Steven,
I understand your question as about wings with both the leading and trailing edges swept forward...
However, on a technicality, even a Ringmaster wing has forward sweep! Sweep angle is measured at the quarter-chord line. A Ringmaster, Flite Streak, or any other wing with a straight LE and a forward tapered TE is mildly swept forward...
When you get to a layout like deBolt's Sportwing, you really got forward sweep... Several of Bill Werwage's stunt designs have a forward sweeping flap hingeline, btw...
A foam core wing sheeted with, say, 1/32 balsa, or glassed and vac-bagged, or either or both, in combo with CF reinforcement, should stand up to just about as much as any other way to do things. Do it strong, though. A thing called aeroelasticity does exist.

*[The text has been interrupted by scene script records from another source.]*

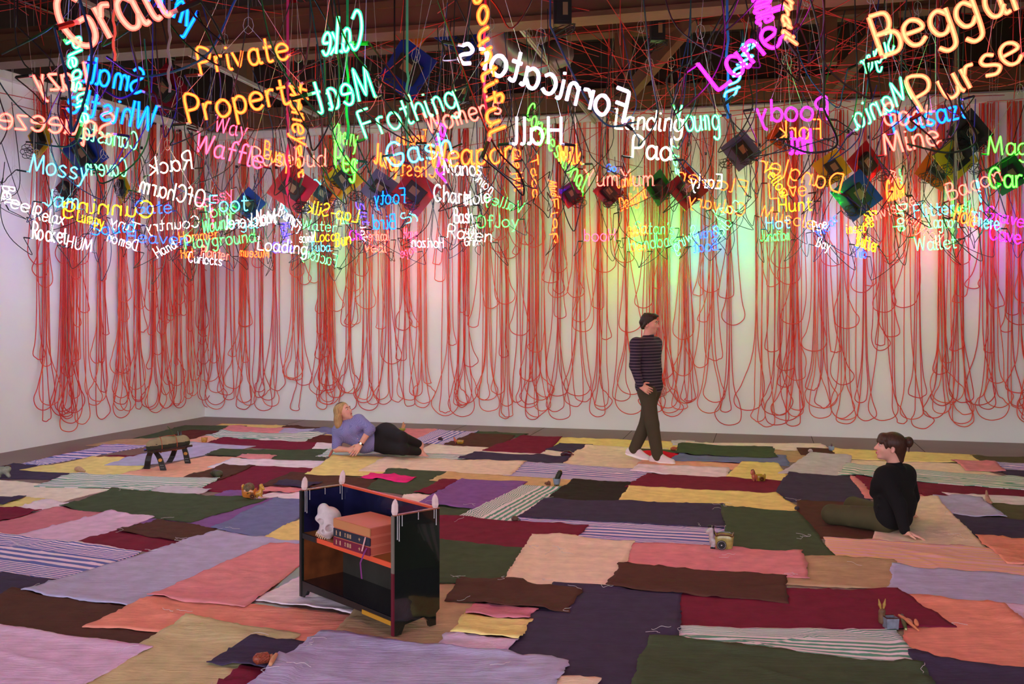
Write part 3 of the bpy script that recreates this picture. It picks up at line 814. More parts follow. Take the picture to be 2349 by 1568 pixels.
# ------------------------------------------------------------------ red cords hung in hanks along the walls
m_red = [mat('cord_red', (226, 60, 44), .45, spec=.4), mat('cord_red_b', (214, 48, 42), .45, spec=.4), mat('cord_red_c', (232, 84, 54), .45, spec=.4)]
hanks = [('l', x) for x in (96, 142, 160, 188, 231, 267, 315, 350, 373, 398, 430, 457)]+[('b', x) for x in (492, 527, 566, 602, 640, 693, 737, 762, 802, 855, 898, 936, 970, 1026, 1070, 1108, 1154, 1196, 1236, 1284, 1332, 1380, 1430, 1488, 1526, 1572, 1630, 1684, 1740, 1788, 1822, 1878, 1932, 1988, 2040, 2095, 2152, 2214, 2266, 2322, 2372)]
ORD = lambda n: '%d%s' % (n, 'th' if 10 <= n % 100 <= 20 else {1: 'st', 2: 'nd', 3: 'rd'}.get(n % 10, 'th'))
hb = {'l': 0, 'b': 0}
for wl, hx in hanks:
    hb[wl] += 1; fn = leftpt if wl == 'l' else backpt; wn = 'left' if wl == 'l' else 'back'
    lab = 'red electric cord looped in the %s hank from the left on the %s wall' % (ORD(hb[wl]), wn); grp = '%s hank of red cord on the %s wall' % (ORD(hb[wl]), wn)
    dense = wl == 'l' or RNG.random() < .3; nc = int(RNG.integers(4, 6)) if dense else int(RNG.integers(3, 5))
    c0 = fn(hx, 0, .0); along = DW if wl == 'b' else -LW; nn = -N if wl == 'b' else LN
    for ci in range(nc):
        off = .02+.012*ci+.01*RNG.random(); dx = RNG.normal(0, .05)
        P2 = []
        for lp in range(2 if RNG.random() < (.75 if dense else .5) else 1):
            if lp == 0: lowz = (RNG.uniform(.12, .5) if ci < 3 else RNG.uniform(.2, 1.6)) if RNG.random() > .15 else RNG.uniform(1.4, 2.6)
            else: lowz = RNG.uniform(.25, 1.5) if RNG.random() < .5 else RNG.uniform(1.3, 3.0)
            wd = RNG.uniform(.05, .17)*(1.25 if lowz < .6 else 1); zt = HT-RNG.uniform(.02, .12); sk = RNG.normal(0, .05); xo = RNG.normal(0, .045)*lp
            neck = min(lowz+RNG.uniform(.5, 1.3), zt-.5); g = RNG.uniform(.006, .05)
            L = [(-g, zt), (-g*.8, (zt+neck)/2), (-g-.01, neck), (-wd*.72+sk*.4, lowz+.5*(neck-lowz)*.62+wd*.5), (-wd+sk, lowz+wd*.95), (-wd*.72+sk, lowz+wd*.26), (sk, lowz), (wd*.72+sk, lowz+wd*.26), (wd+sk, lowz+wd*.95), (wd*.72+sk*.4, lowz+.5*(neck-lowz)*.62+wd*.5), (g+.01, neck), (g*.8, (zt+neck)/2), (g, zt)]
            q = np.array(L); q[1:-1, 0] += RNG.normal(0, .012, len(q)-2); q = catmull(q, 5); q[:, 0] += xo
            p = c0+along*(q[:, :1]+dx)+np.array([0, 0, 1.])*q[:, 1:]+nn*(off+.006*lp)
            p += nn*(.03*np.clip((1.2-q[:, 1:])/1.2, 0, 1)*RNG.uniform(.2, 1.6)); P2.append(p)
        p = np.vstack(P2)
        mb = MB(); mb.tube(p, .0062, 5)
        o = mb.build('power_cord', m_red[int(RNG.integers(0, 3))], None, True); tag(o, lab, 'cord', grp); hb['n'] = hb.get('n', 0)+1
        if ci == 0:
            mb = MB(); t = c0+along*dx+nn*.03; t[2] = HT-.03; mb.box(t, (.022, .03, .016), Rw if wl == 'b' else Rl); mb.build('wall_hook', m_blk, o); mb = MB(); t = t.copy(); t[2] = RNG.uniform(3.9, 4.25); mb.box(t+along*.05, (.014, .02, .02), Rw if wl == 'b' else Rl); mb.build('plug', m_blk, o)
# cords strung criss-cross under the roof, and hanging straight
m_str2 = mat('string_red', (170, 38, 34), .6)
nx = 0
while nx < 230:
    px, py = RNG.uniform(-100, 2450), RNG.uniform(-60, 300); D = RNG.uniform(7.5, DBACK-.3)
    r = np.array([(px-CX)/F, 1, (HY-py)/F]); a = r*(D/N.dot(r)); a[2] += CH
    if not 3.55 < a[2] < 5.5 or LN.dot(a-CORN) < .25: continue
    th = RNG.uniform(0, 6.28); L = RNG.uniform(1.2, 3.2); e = a+np.array([math.cos(th)*L*.9, math.sin(th)*L*.7, RNG.uniform(-.6, 1.0)]); e[2] = min(max(e[2], 3.5), ROOF-.02)
    if nx % 6 == 0: e = a+np.array([RNG.normal(0, .05), 0, 0]); e[2] = ROOF-.01
    if N.dot(e) > DBACK-.12 or LN.dot(e-CORN) < .15 or DW.dot(e-CORN) > 16: continue
    t = np.linspace(0, 1, 7)[:, None]; q = a+(e-a)*t; q[:, 2] -= (.10*L*t*(1-t))[:, 0]*RNG.uniform(0, 1.4)
    mb = MB(); mb.tube(q, .0040, 5); o = mb.build('red_string', m_str2, None, True); nx += 1
    tag(o, 'thin red string crossing the dark roof space above the neon signs', 'string', 'red strings crossing under the roof')
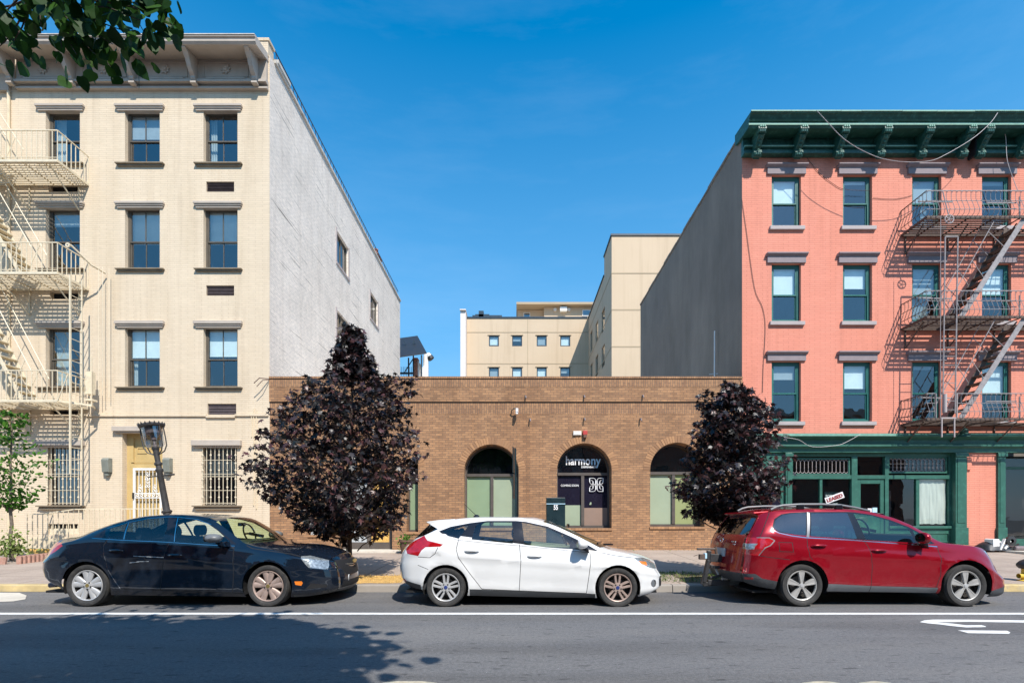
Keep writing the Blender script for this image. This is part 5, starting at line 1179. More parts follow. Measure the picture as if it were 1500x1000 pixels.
# hanging ladder and its rope and weight
mb = MB(); yl_ = 15.05; xa_, xb_ = fx(1384.5, yl_), fx(1403, yl_)
mb.tube([(xa_, yl_, fz(347, yl_)), (fx(1381, yl_), yl_, fz(605, yl_))], .02, 6); mb.tube([(xb_, yl_, fz(347, yl_)), (fx(1399, yl_), yl_, fz(605, yl_))], .02, 6); mb.tube([(xa_, yl_, fz(347, yl_)), (xb_, yl_, fz(347, yl_))], .025, 6)
z0, z1 = fz(600, yl_), fz(470, yl_); n = 10
for k in range(n): z = z0 + (z1 - z0) * k / n; mb.tube([(fx(1381.5, yl_), yl_, z), (fx(1400.5, yl_), yl_, z)], .01, 5)
mb.build('hanging_ladder', 'grey_iron', fe)
mb = MB(); y = 14.98; cx_, cz_ = fx(1390.5, y), fz(321, y)
for k in range(14): a, b = 2 * math.pi * k / 14, 2 * math.pi * (k + 1) / 14; mb.tube([(cx_ + .13 * math.cos(a), y, cz_ + .13 * math.sin(a)), (cx_ + .13 * math.cos(b), y, cz_ + .13 * math.sin(b))], .016, 5)
for k in range(5): a = 2 * math.pi * k / 5; mb.tube([(cx_, y, cz_), (cx_ + .13 * math.cos(a), y, cz_ + .13 * math.sin(a))], .011, 5)
mb.tube([(fx(1378, y), y, cz_ + .1), (fx(1377.5, y), y, fz(612, y))], .008, 5); mb.tube([(fx(1381, y), y, fz(280, y)), (cx_ - .02, y, cz_ + .12)], .015, 5); mb.build('pulley_wheel', 'stone_light', fe)
mb = MB(); mb.tube([(fx(1384, 15), 15, fz(604, 15)), (fx(1384, 15), 15, fz(577, 15))], .055, 10); mb.build('counterweight', 'stone_light', fe, smooth=True)
mb = MB(); y = 15.0
mb.bar((fx(1379.5, y), y, fz(640, y)), (fx(1379.5, y), y, fz(612, y)), .03); mb.bar((fx(1398, y), y, fz(640, y)), (fx(1398, y), y, fz(612, y)), .03); mb.bar((fx(1378, y), y, fz(612, y)), (fx(1400, y), y, fz(612, y)), .04); mb.build('ladder_guide', 'stone_light', fe)
# alarm bell-like ornament on the storefront ledge
mb = MB(); mb.lathe([(.0, .32), (.07, .28), (.12, .18), (.1, .12), (.16, .06), (.17, 0), (.0, 0)], (fx(1412, 15.75), 15.75, fz(640, 15.75)), 'z', 10); mb.build('cornice_finial', 'green_cornice', sf)

# ------------------------------------------------------------ clutter on the right step, hydrant at the edge
zc = zwalk(YF) + .03
t = thing('covered_barrow', 'low black covered heap beside the step at the orange brick pier', 'tarpaulin', (fx(1436), YF - .5, zc))
r_ = random.Random(12); mb = MB(); n, k_ = 14, 8; g = []
for j in range(k_ + 1):
    for i in range(n + 1):
        u, w_ = i / n * 2 - 1, j / k_ * 2 - 1; h_ = max(0, 1 - u * u) ** .5 * max(0, 1 - w_ * w_) ** .5; g.append((fx(1434) + u * .42, YF - .45 + w_ * .3, zc + .3 * h_ + .03 * mnoise.noise(Vector((u * 4, w_ * 4, 1)))))
mb.add(g, [(j * (n + 1) + i, j * (n + 1) + i + 1, (j + 1) * (n + 1) + i + 1, (j + 1) * (n + 1) + i) for j in range(k_) for i in range(n)]); mb.build('cover', 'canopy_dark', t, smooth=True)
y = YF - .7
mb = MB(); mb.prism([(fx(1455, y), zc), (fx(1455, y), zc + .34), (fx(1457, y), zc + .36), (fx(1464, y), zc + .35), (fx(1465, y), zc)], 'y', y, y + .3); tag(mb.build('board_stack', 'white_paint', bevel=.01), 'white upright panel leaning on the right step', 'panel')
t = thing('folding_chair', 'tangle of white and black chair parts on the right step', 'chair', (fx(1470, y), y, zc))
mb = MB(); mb.bar((fx(1464, y), y, zc + .02), (fx(1472, y), y, zc + .36), .09, .05); mb.bar((fx(1470, y), y, zc + .05), (fx(1478, y), y, zc + .3), .12, .06); mb.bar((fx(1466, y), y + .1, zc + .3), (fx(1477, y), y, zc + .1), .06); mb.build('seat', 'white_paint', t, bevel=.01)
mb = MB(); mb.lathe([(.06, -.05), (.15, -.04), (.15, .04), (.06, .05)], (fx(1478, y), y - .05, zc + .3), 'y', 14); mb.bar((fx(1466, y), y, zc + .02), (fx(1486, y), y, zc + .34), .03); mb.bar((fx(1480, y), y, zc + .03), (fx(1492, y), y, zc + .2), .05); mb.build('frame', 'iron_black', t)
t = thing('floor_cushion', 'flat dark bundle beside the chair parts at the right edge', 'bundle', (fx(1492, y), y, zc)); mb = MB(); mb.box(fx(1484, y), fx(1502, y), y - .1, y + .3, zc, zc + .14); mb.build('bundle', 'vent_grey', t, bevel=.05)
yh = 9.9; xh = fx(1504.5, yh)
t = thing('fire_hydrant', 'yellow hydrant with dark cap cut off by the right edge', 'hydrant', (xh, yh, ZK))
mb = MB(); zh = fz(830, yh); mb.lathe([(.0, -.0), (.15, 0), (.15, .03), (.09, .05), (.085, zh - ZK), (.0, zh - ZK)], (xh, yh, ZK), 'z', 16); mb.lathe([(.05, -.17), (.05, .17)], (xh, yh, ZK + .12), 'x', 10); mb.build('barrel', 'hydrant_yellow', t, smooth=True)
mb = MB(); mb.lathe([(.0, -.03), (.12, -.03), (.16, .02), (.16, .06), (.11, .12), (.04, .16), (.0, .17)], (xh, yh, zh), 'z', 18); mb.build('cap', 'iron_black', t, smooth=True)
# brick-edged tree pit at the far left, small tree, shrub
yt = 13.2
t = thing('tree_pit_border', 'scalloped terracotta-coloured brick border round the small tree at the left edge', 'border', (fx(8, yt), yt - .6, zwalk(yt)))
plain('edging', (.42, .24, .18), .8, var=.25, scale=10)
mb = MB(); r_ = random.Random(2)
for k in range(16):
    x = -14.6 + k * .115; mb.tube([(x + r_.uniform(-.02, .02), yt - .7, zwalk(12.4)), (x, yt - .68, zwalk(12.4) + .20 + r_.uniform(-.03, .03))], [.055, .065], 7)
for k in range(9):
    y_ = yt - .65 + k * .115; mb.tube([(fx(31, 12.6), y_, zwalk(y_)), (fx(31, 12.6), y_, zwalk(y_) + .2)], [.055, .06], 7)
mb.build('edging', 'edging', t, smooth=True)
# ------------------------------------------------------------ cars
def paint(name, c, metal=0, rough=.25, flake=0, coat=1, dust=None):
    m, nt, out = newmat(name); p = N(nt, 'ShaderNodeBsdfPrincipled'); p.inputs['Metallic'].default_value = metal
    tc = N(nt, 'ShaderNodeTexCoord').outputs['Object']
    c0 = mixrgb(nt, ramp(nt, noise(nt, tc, 1.2, 4), .3, .7), [x * .94 for x in c], [min(1, x * 1.05) for x in c])
    if dust:
        g = ramp(nt, noise(nt, tc, 5, 8, .75), .45, .8); s = N(nt, 'ShaderNodeSeparateXYZ'); L(nt, tc, s.inputs[0])
        lo = ramp(nt, s.outputs[2], dust[1], dust[2], (1, 1, 1), (0, 0, 0)); mu = N(nt, 'ShaderNodeMath', operation='MULTIPLY'); L(nt, g, mu.inputs[0]); L(nt, lo, mu.inputs[1])
        ms = N(nt, 'ShaderNodeMath', operation='MULTIPLY'); L(nt, mu.outputs[0], ms.inputs[0]); ms.inputs[1].default_value = .22
        c0 = mixrgb(nt, ms.outputs[0], c0, dust[0])
    L(nt, c0, p.inputs[0]); rr = N(nt, 'ShaderNodeMapRange'); L(nt, noise(nt, tc, 3, 7, .7), rr.inputs[0]); rr.inputs[3].default_value = rough * .7; rr.inputs[4].default_value = rough * 1.4; L(nt, rr.outputs[0], p.inputs['Roughness'])
    p.inputs['Coat Weight'].default_value = coat; p.inputs['Coat Roughness'].default_value = .02; p.inputs['Specular IOR Level'].default_value = .3
    L(nt, p.outputs[0], out.inputs[0])
paint('paint_black', (.005, .009, .017), 0, .1, dust=((.12, .11, .10), .0, .75))
paint('paint_white', (.66, .66, .65), 0, .3, dust=((.5, .45, .4), .0, .5))
paint('paint_red', (.27, .003, .011), .35, .2, coat=.6, dust=((.4, .2, .18), .0, .9))
plain('trim_black', (.012, .012, .015), .12, var=.1)
plain('cladding', (.045, .048, .052), .5, var=.15, bmp=.1)
plain('cladding_grey', (.13, .14, .15), .45, var=.1)
plain('panel_gap', (.006, .006, .007), .8, var=0)
plain('chrome', (.62, .62, .63), .12, metal=1, var=.05)
plain('tyre', (.028, .027, .026), .75, var=.25, scale=10, bmp=.2, dirt=(.075, .068, .06))
plain('rim_silver', (.46, .46, .46), .35, metal=.3, var=.08, scale=6)
plain('rim_dusty', (.36, .27, .23), .45, metal=.25, var=.18, scale=9, dirt=(.30, .22, .18))
plain('rim_grey', (.42, .41, .39), .38, metal=.3, var=.1, scale=6)
plain('trim_steel', (.20, .20, .21), .35, metal=.3)
plain('disc_steel', (.14, .13, .125), .5, metal=.5)
plain('brake_dark', (.03, .028, .027), .7, var=.3)
plain('seat_dark', (.035, .038, .045), .85, var=.2)
plain('red_lens', (.36, .006, .010), .12, coat=1, var=.3, scale=14)
plain('clear_lens', (.30, .33, .34), .12, metal=.4, coat=1, var=.6, scale=26)
plain('amber_lens', (.75, .20, .02), .15, coat=1, var=.15)
plain('gold_badge', (.55, .42, .15), .25, metal=.8)
plain('blue_badge', (.02, .04, .16), .25, coat=1)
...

Roughly, it deals with the tendency of airloads to distort the pieces we are moving through the air.
A radically forward-swept wing layout, pulling a lot of lift, can tend to twist at the tips towards MORE lift, which feeds on itself to go worse. A swept-back layout, pulling a lot of lift, would more likely tend to twist towards unloading the lift - reducing the load.
When the sweep angles are moderate, it doesn't make a whole lot of difference, but at extremes, it might just. Renger's SkySport has definite, but not radical, forward sweep. It was in Model Aviation last year, I believe.